DATASET ROWS —
------

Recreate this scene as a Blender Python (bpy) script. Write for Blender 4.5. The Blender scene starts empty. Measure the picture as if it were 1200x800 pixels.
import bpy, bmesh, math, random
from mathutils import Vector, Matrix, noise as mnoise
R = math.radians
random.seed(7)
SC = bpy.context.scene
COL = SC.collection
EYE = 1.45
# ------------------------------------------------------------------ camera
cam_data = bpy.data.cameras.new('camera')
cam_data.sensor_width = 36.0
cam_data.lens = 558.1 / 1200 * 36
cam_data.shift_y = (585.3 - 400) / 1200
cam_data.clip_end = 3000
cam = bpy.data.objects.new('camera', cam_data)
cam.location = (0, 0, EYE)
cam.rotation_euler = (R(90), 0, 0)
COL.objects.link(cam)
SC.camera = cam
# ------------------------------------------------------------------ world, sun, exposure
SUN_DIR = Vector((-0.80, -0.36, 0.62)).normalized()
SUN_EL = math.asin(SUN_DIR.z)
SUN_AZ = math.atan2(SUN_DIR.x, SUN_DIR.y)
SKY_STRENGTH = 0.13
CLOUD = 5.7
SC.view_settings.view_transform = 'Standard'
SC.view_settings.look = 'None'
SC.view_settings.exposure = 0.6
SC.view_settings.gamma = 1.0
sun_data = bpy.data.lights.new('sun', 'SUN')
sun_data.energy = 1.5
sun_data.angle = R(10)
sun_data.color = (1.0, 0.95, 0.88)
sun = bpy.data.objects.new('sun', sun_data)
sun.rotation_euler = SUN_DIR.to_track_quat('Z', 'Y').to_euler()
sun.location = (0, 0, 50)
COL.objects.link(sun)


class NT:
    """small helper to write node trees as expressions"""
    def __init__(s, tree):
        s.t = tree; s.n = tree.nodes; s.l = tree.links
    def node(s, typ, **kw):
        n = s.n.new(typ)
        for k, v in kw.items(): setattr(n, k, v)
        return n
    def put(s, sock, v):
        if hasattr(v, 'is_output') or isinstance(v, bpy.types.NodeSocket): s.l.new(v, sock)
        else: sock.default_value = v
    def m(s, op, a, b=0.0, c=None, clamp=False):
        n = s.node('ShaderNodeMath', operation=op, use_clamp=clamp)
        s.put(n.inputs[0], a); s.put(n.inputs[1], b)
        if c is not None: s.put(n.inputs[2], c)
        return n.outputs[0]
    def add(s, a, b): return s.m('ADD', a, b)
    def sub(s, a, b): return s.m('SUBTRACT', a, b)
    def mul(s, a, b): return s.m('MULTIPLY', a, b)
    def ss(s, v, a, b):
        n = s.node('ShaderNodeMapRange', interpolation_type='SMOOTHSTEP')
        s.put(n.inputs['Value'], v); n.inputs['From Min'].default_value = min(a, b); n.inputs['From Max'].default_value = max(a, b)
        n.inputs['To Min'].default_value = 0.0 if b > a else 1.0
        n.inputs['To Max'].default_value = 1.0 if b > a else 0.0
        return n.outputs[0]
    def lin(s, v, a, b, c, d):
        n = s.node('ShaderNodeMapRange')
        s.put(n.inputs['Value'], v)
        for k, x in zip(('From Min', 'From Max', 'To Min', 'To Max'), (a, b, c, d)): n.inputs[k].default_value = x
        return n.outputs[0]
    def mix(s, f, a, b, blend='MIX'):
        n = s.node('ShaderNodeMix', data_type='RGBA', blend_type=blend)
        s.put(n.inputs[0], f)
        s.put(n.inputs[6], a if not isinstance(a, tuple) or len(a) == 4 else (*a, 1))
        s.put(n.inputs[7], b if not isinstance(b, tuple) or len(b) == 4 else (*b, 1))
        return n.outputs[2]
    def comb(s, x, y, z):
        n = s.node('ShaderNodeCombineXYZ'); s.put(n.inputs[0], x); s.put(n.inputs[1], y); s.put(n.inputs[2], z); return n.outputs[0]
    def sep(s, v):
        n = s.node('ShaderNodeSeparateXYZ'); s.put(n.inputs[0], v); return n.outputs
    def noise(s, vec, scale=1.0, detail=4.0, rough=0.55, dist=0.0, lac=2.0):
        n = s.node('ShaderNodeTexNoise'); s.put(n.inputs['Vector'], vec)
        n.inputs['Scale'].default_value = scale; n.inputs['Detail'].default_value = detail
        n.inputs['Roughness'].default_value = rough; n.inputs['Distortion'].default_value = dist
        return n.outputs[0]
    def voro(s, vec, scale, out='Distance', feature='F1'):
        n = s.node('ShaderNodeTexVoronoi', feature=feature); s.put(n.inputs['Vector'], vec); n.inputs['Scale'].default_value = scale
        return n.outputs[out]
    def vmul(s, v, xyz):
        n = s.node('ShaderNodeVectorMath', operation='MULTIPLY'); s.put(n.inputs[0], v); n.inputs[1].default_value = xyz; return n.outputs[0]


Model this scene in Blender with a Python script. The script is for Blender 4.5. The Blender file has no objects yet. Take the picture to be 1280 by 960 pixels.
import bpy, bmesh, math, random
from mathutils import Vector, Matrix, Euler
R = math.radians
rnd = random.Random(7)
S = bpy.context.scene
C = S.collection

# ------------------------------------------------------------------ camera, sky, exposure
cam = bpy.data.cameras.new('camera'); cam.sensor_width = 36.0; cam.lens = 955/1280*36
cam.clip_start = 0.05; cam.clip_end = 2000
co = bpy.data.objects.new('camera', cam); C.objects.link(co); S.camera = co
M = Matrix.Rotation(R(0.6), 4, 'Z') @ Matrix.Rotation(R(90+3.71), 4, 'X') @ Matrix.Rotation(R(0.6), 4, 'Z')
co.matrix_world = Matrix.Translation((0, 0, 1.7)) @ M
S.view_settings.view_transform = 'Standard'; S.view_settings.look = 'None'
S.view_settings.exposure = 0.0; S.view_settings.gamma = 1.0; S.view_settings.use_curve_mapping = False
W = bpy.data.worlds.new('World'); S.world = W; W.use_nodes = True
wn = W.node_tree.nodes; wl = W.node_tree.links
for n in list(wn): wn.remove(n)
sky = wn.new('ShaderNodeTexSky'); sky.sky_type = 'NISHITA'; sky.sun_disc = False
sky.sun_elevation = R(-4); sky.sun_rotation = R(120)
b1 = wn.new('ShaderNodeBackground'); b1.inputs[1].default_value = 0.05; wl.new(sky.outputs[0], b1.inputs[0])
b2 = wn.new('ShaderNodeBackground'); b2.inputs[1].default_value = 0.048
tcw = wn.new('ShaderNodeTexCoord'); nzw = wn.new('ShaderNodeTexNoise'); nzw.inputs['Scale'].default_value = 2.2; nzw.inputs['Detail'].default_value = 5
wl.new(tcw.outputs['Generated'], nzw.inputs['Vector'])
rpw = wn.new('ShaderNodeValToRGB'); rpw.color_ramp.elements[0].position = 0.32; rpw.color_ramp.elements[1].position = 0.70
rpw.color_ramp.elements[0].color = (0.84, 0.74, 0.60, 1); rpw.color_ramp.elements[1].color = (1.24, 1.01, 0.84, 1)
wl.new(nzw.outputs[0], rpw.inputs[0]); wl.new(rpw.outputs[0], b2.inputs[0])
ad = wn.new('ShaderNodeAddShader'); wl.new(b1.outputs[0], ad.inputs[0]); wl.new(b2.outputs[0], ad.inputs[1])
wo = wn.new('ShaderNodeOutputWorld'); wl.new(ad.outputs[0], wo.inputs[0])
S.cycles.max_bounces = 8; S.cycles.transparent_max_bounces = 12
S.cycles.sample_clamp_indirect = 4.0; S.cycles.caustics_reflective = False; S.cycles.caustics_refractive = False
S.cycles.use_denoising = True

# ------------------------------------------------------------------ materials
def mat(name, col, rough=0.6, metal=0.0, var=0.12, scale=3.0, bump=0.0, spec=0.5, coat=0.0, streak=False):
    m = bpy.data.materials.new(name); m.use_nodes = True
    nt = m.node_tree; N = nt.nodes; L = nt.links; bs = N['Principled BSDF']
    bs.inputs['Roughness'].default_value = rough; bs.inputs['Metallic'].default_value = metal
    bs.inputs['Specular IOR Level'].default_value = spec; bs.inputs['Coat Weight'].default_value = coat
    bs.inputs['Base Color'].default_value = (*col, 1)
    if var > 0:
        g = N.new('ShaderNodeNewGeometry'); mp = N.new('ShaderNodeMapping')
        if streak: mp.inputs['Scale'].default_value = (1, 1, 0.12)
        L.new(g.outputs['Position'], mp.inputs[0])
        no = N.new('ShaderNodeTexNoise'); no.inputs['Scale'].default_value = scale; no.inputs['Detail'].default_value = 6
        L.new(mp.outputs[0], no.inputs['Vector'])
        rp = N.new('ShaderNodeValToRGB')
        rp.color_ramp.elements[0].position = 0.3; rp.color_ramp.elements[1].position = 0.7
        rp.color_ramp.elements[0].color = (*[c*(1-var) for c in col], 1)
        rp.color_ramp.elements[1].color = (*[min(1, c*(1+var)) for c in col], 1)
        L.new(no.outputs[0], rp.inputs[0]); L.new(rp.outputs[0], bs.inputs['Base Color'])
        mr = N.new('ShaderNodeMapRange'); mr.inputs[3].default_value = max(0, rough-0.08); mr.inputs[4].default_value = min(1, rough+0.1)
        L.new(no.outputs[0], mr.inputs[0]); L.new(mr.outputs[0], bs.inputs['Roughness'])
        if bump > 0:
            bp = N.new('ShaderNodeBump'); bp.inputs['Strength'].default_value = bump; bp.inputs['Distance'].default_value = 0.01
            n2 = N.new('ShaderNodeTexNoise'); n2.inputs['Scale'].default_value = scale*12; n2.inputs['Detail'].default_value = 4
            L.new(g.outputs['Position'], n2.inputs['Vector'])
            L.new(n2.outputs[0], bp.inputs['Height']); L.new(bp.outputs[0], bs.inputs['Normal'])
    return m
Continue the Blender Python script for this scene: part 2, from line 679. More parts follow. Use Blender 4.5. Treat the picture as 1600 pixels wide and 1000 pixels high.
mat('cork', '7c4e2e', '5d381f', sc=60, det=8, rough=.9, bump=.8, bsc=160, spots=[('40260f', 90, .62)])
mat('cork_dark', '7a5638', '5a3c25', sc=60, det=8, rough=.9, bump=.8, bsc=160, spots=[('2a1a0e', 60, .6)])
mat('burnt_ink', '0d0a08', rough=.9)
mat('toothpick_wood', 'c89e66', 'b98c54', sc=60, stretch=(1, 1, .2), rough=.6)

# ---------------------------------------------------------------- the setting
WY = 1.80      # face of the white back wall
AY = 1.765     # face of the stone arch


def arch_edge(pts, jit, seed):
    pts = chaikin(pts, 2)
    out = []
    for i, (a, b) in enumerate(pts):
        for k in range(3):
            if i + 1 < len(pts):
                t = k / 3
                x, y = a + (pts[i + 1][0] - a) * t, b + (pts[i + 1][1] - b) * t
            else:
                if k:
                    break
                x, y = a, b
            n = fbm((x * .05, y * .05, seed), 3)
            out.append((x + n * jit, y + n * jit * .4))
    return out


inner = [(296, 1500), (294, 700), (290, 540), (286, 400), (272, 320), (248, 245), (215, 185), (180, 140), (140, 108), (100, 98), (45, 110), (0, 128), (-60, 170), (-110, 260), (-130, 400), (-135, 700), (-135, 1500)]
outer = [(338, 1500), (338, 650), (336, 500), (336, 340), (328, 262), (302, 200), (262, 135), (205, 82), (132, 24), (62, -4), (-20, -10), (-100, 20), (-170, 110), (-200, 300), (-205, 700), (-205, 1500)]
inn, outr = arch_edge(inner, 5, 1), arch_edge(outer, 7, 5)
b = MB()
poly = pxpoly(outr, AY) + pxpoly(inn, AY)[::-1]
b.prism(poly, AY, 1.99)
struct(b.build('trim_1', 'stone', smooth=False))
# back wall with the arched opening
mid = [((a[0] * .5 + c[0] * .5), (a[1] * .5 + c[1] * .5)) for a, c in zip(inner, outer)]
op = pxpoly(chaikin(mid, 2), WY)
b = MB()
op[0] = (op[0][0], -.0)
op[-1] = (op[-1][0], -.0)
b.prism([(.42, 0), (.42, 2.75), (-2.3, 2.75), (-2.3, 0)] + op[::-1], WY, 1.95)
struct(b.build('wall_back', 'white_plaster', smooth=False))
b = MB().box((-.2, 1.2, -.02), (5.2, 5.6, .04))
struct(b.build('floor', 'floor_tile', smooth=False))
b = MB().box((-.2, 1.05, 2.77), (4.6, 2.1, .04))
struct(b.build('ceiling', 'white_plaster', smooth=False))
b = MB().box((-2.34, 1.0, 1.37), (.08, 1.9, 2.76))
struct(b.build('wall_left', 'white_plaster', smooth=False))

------

GIVEN PROBLEM — Quote exactly the lines running from the start of the listing above through the line where "COL.objects.link(sun)" is found, and output no other lines.

SOLUTION FOR THIS PROBLEM —
Recreate this scene as a Blender Python (bpy) script. Write for Blender 4.5. The Blender scene starts empty. Measure the picture as if it were 1200x800 pixels.
import bpy, bmesh, math, random
from mathutils import Vector, Matrix, noise as mnoise
R = math.radians
random.seed(7)
SC = bpy.context.scene
COL = SC.collection
EYE = 1.45
# ------------------------------------------------------------------ camera
cam_data = bpy.data.cameras.new('camera')
cam_data.sensor_width = 36.0
cam_data.lens = 558.1 / 1200 * 36
cam_data.shift_y = (585.3 - 400) / 1200
cam_data.clip_end = 3000
cam = bpy.data.objects.new('camera', cam_data)
cam.location = (0, 0, EYE)
cam.rotation_euler = (R(90), 0, 0)
COL.objects.link(cam)
SC.camera = cam
# ------------------------------------------------------------------ world, sun, exposure
SUN_DIR = Vector((-0.80, -0.36, 0.62)).normalized()
SUN_EL = math.asin(SUN_DIR.z)
SUN_AZ = math.atan2(SUN_DIR.x, SUN_DIR.y)
SKY_STRENGTH = 0.13
CLOUD = 5.7
SC.view_settings.view_transform = 'Standard'
SC.view_settings.look = 'None'
SC.view_settings.exposure = 0.6
SC.view_settings.gamma = 1.0
sun_data = bpy.data.lights.new('sun', 'SUN')
sun_data.energy = 1.5
sun_data.angle = R(10)
sun_data.color = (1.0, 0.95, 0.88)
sun = bpy.data.objects.new('sun', sun_data)
sun.rotation_euler = SUN_DIR.to_track_quat('Z', 'Y').to_euler()
sun.location = (0, 0, 50)
COL.objects.link(sun)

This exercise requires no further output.